Look for the line containing "Build this scene" and the line containing "from mathutils import Vector, Matrix" in the entries below. Copy those two and all lines between them exactly, leaving out pictures.
====== MATERIAL FOR THE TASK
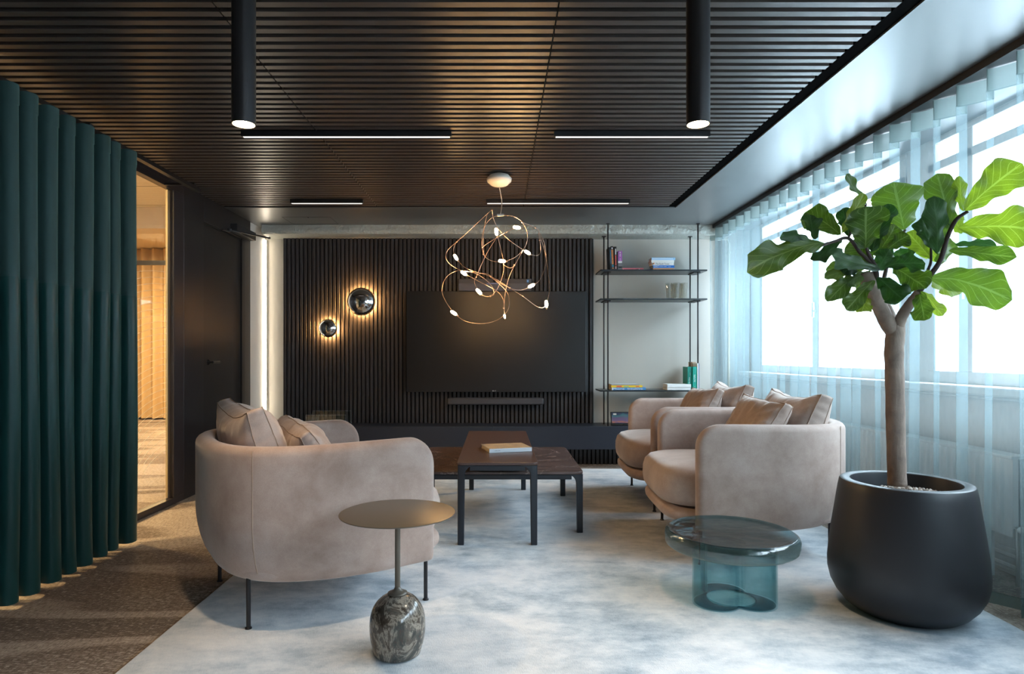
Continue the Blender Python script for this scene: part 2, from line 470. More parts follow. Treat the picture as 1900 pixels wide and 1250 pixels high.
# ------------------------------------------------------------------ window wall (right)
g = G()
g.box(XR, XR+.25, DR, DB, 0, .90)
g.box(XR, XR+.25, DR, DB, 2.28, ZS)
g.box(XR, XR+.25, 3.62, 3.82, .90, 2.28); g.box(XR, XR+.25, 5.95, DB, .90, 2.28); g.box(XR, XR+.25, .95, 1.12, .9, 2.28); g.box(XR, XR+.25, -2.2, -2.0, .9, 2.28); g.box(XR, XR+.25, DR, -4.9, .9, 2.28)
struct('wall_right', g, M_white)
for i, (a, b, mul) in enumerate(((3.82, 5.95, (4.85,)), (1.12, 3.62, (1.95, 3.28)), (-2.0, .95, (-1.0, -.1)), (-4.9, -2.2, (-3.9, -3.0)))):
    g = G(); X0, X1 = XR-.01, XR+.06
    g.box(X0, X1, a, b, .90, .965); g.box(X0, X1, a, b, 2.10, 2.15); g.box(X0, X1, a, b, 2.255, 2.28)
    g.box(X0, X1, a, a+.06, .965, 2.255); g.box(X0, X1, b-.06, b, .965, 2.255)
    for q in mul: g.box(X0, X1, q, q+.10, .965, 2.255)
    f_ = struct('window_%d' % (i+2), g, M_white, bevel=.004)
    G().box(XR+.03, XR+.036, a+.05, b-.05, .96, 2.26).build('window_pane', M_glass, f_)
    hd = G()
    for q in mul: hd.box(X0-.03, X0-.012, q+.035, q+.055, 1.35, 1.47); hd.box(X0-.03, X0, q+.035, q+.055, 1.39, 1.41)
    hd.build('window_handle', mat('handle_metal', (.6,.6,.6), .3, .8), f_, bevel=.003)
struct('trim_4', G().box(2.36, XR, DR, 6.13, .855, .90), M_white, bevel=.01)     # sill board
g = G(); g.box(XR-.02, XR, DR, DB, 0, .12); g.box(XR-.035, XR-.02, DR, DB, 0, .02)
struct('baseboard_right', g, M_white, bevel=.004)
g = G()
for zz in (.845,): g.tube([(2.43, DR+.1, zz), (2.43, 6.1, zz)], .011, 8)
struct('trim_5', g, M_white)
# radiators
def radiator(y0, y1, label):
    t = thing('radiator', label, 'radiator', (2.40, (y0+y1)/2, .12), 0, 'white panel radiators under the windows')
    L = (y1-y0)/2
    def f(u, v):
        y = -L + 2*L*u; z = .10 + .36*v
        rib = .010*max(0, math.sin(u*2*L/.05*2*PI))**.5 if .06 < v < .94 and .02 < u < .98 else 0
        return (-.045 - (rib if isinstance(rib, float) else 0), y, z)
    nn = int((y1-y0)/.05*8)
    g = G().grid(f, nn, 16); g.box(-.044, -.02, -L, L, .10, .46)
    g.build('radiator_panel', M_white, t, auto=50)
    G().box(-.05, .045, -L, L, .455, .47).build('radiator_grille', M_white, t, bevel=.003)
    g = G(); g.tube([(-.03, -L-.01, .06), (-.03, -L-.01, .14), (-.03, -L+.01, .14)], .01, 8); g.tube([(-.03,-L-.012,.06),(-.03,-L-.012,-.12)], .009, 8)
    g.build('valve_pipe', mat('valve_metal', (.6,.6,.58), .3, .7), t)
    G().lathe([(0,-.05),(.018,-.05),(.02,-.01),(.016,.02),(0,.02)], (-.03,-L-.045,.14), 16, axis='Y').build('thermostat_knob', M_white, t, auto=40)
    for q in (-L+.15, L-.15):
        G().box(-.02, .095, q-.015, q+.015, .1, .4).build('bracket', M_white, t)
        G().box(-.035, -.02, q-.015, q+.015, -.12, .1).build('radiator_foot', M_white, t)
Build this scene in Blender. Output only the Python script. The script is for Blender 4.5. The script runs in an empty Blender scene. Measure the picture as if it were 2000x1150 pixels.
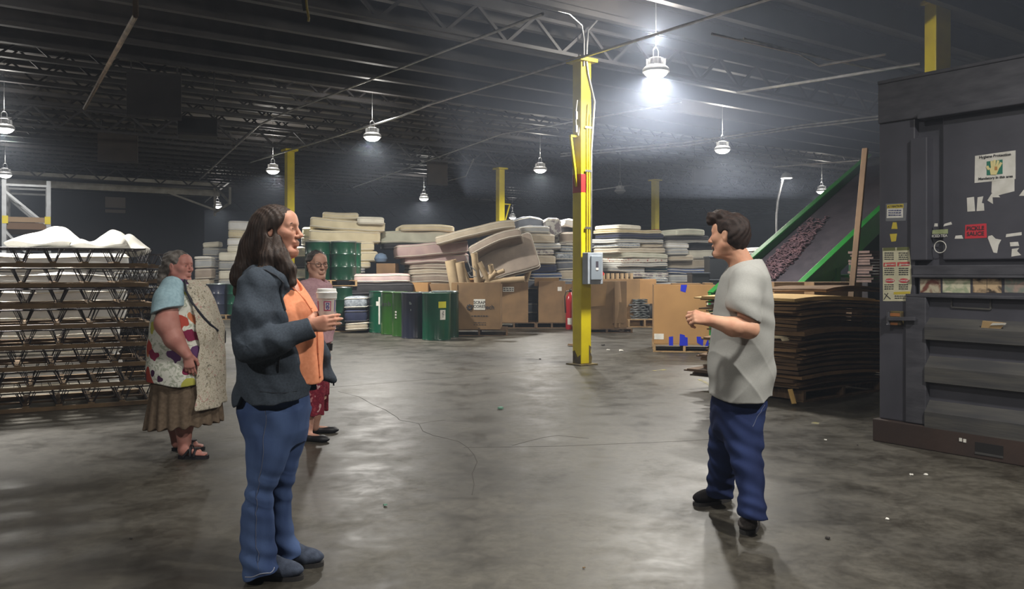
import bpy, math, random
import numpy as np
from mathutils import Vector, Matrix

sc = bpy.context.scene
col = sc.collection
random.seed(7)
PI = math.pi

# ------------------------------------------------------------------ camera, world, exposure
F, H = 1670.0, 1.40          # focal length in pixels of the 2000 px wide frame, eye height
cam_data = bpy.data.cameras.new('camera')
cam_data.sensor_width = 36.0
cam_data.lens = F / 2000 * 36.0
cam_data.shift_y = -45 / 2000
cam_data.clip_end = 300
cam = bpy.data.objects.new('camera', cam_data)
cam.location = (0, 0, H)
cam.rotation_euler = (PI / 2, 0, 0)
col.objects.link(cam)
sc.camera = cam

world = bpy.data.worlds.new('world')
sc.world = world
world.use_nodes = True
world.node_tree.nodes['Background'].inputs[0].default_value = (0.02, 0.022, 0.03, 1)
world.node_tree.nodes['Background'].inputs[1].default_value = 1.0

# thin scattering haze added to the air, stands in for lens glare
vs_ = world.node_tree.nodes.new('ShaderNodeVolumeScatter')
vs_.inputs['Color'].default_value = (0.72, 0.82, 1.0, 1)
vs_.inputs['Density'].default_value = 0.0024
vs_.inputs['Anisotropy'].default_value = 0.45
world.node_tree.links.new(vs_.outputs[0], world.node_tree.nodes['World Output'].inputs['Volume'])
sc.cycles.volume_bounces = 0

sc.view_settings.view_transform = 'Standard'
sc.view_settings.look = 'None'
sc.view_settings.gamma = 1
sc.view_settings.exposure = 0.0
sc.view_settings.use_curve_mapping = False
sc.cycles.use_denoising = True
sc.cycles.max_bounces = 6
sc.cycles.diffuse_bounces = 3
sc.cycles.adaptive_threshold = 0.025
sc.cycles.glossy_bounces = 3
sc.cycles.sample_clamp_indirect = 6

LAMP_POWER = 265.0            # every high bay lamp in the hall
LAMP_COLOR = (1.0, 0.965, 0.90)

# ------------------------------------------------------------------ places
UA = Vector((-0.587, 0.8096, 0)).normalized()    # building direction away to the left
UB = Vector((UA.y, -UA.x, 0))                    # building direction away to the right
YAW_B = math.atan2(UB.y, UB.x)

def W(px, py, d):
    return Vector(((px - 1000) / F * d, d, H - (py - 530) / F * d))

def G(px, py):
    d = F * H / (py - 530)
    return Vector(((px - 1000) / F * d, d, 0))

def B(a, b, z=0):
    p = UA * a + UB * b
    return Vector((p.x, p.y, z))

def lin(c):
    out = []
    for v in c[:3]:
        v = v / 255
        out.append(v / 12.92 if v <= 0.04045 else ((v + 0.055) / 1.055) ** 2.4)
    return (out[0], out[1], out[2], 1)

# ------------------------------------------------------------------ materials
_mats = {}

def M(name, c, rough=0.65, metal=0.0, c2=None, scale=6.0, lo=0.35, hi=0.65, bump=0.0, bscale=40.0, spec=0.5,
      detail=5.0, stretch=None, emit=0.0, sss=0.0, coat=0.0, distort=0.0, alpha=1.0):
    if name in _mats:
        return _mats[name]
    m = bpy.data.materials.new(name)
    m.use_nodes = True
    nt = m.node_tree
    N, Lk = nt.nodes, nt.links
    b = N['Principled BSDF']
    b.inputs['Roughness'].default_value = rough
    b.inputs['Metallic'].default_value = metal
    b.inputs['Specular IOR Level'].default_value = spec
    b.inputs['Base Color'].default_value = lin(c)
    if coat:
        b.inputs['Coat Weight'].default_value = coat
        b.inputs['Coat Roughness'].default_value = 0.15
    if sss:
        b.inputs['Subsurface Weight'].default_value = sss
        b.inputs['Subsurface Radius'].default_value = (0.012, 0.005, 0.003)
        b.inputs['Subsurface Scale'].default_value = 1.0
    if emit:
        b.inputs['Emission Color'].default_value = lin(c)
        b.inputs['Emission Strength'].default_value = emit
    if alpha < 1:
        b.inputs['Alpha'].default_value = alpha
    if c2 is not None or bump:
        tc = N.new('ShaderNodeTexCoord')
        vec = tc.outputs['Object']
        if stretch:
            mp = N.new('ShaderNodeMapping')
            mp.inputs['Scale'].default_value = stretch
            Lk.new(vec, mp.inputs['Vector'])
            vec = mp.outputs['Vector']
    if c2 is not None:
        n = N.new('ShaderNodeTexNoise')
        n.inputs['Scale'].default_value = scale
        n.inputs['Detail'].default_value = detail
        n.inputs['Distortion'].default_value = distort
        Lk.new(vec, n.inputs['Vector'])
        r = N.new('ShaderNodeValToRGB')
        r.color_ramp.elements[0].position = lo
        r.color_ramp.elements[1].position = hi
        r.color_ramp.elements[0].color = lin(c)
        r.color_ramp.elements[1].color = lin(c2)
        Lk.new(n.outputs['Fac'], r.inputs['Fac'])
        Lk.new(r.outputs['Color'], b.inputs['Base Color'])
    if bump:
        n2 = N.new('ShaderNodeTexNoise')
        n2.inputs['Scale'].default_value = bscale
        n2.inputs['Detail'].default_value = 3
        Lk.new(vec, n2.inputs['Vector'])
        bp = N.new('ShaderNodeBump')
        bp.inputs['Strength'].default_value = bump
        bp.inputs['Distance'].default_value = 0.01
        Lk.new(n2.outputs['Fac'], bp.inputs['Height'])
        Lk.new(bp.outputs['Normal'], b.inputs['Normal'])
    _mats[name] = m
    return m

# ------------------------------------------------------------------ objects
def tag(o, label=None, cat=None, group=None, kind=None):
    if label: o['label'] = label
    if cat: o['category'] = cat
    if group: o['group'] = group
    if kind: o['kind'] = kind
    return o

def thing(name, label, cat, loc=(0, 0, 0), yaw=0.0, group=None, kind=None):
    o = bpy.data.objects.new(name, None)
    o.empty_display_size = 0.1
    col.objects.link(o)
    o.location = loc
    o.rotation_euler = (0, 0, yaw)
    return tag(o, label, cat, group, kind)

def copy_tree(o, parent=None):
    c = o.copy()
    col.objects.link(c)
    c.parent = parent
    for ch in o.children:
        copy_tree(ch, c)
    return c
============
FINAL RESULT:
Build this scene in Blender. Output only the Python script. The script is for Blender 4.5. The script runs in an empty Blender scene. Measure the picture as if it were 2000x1150 pixels.
import bpy, math, random
import numpy as np
from mathutils import Vector, Matrix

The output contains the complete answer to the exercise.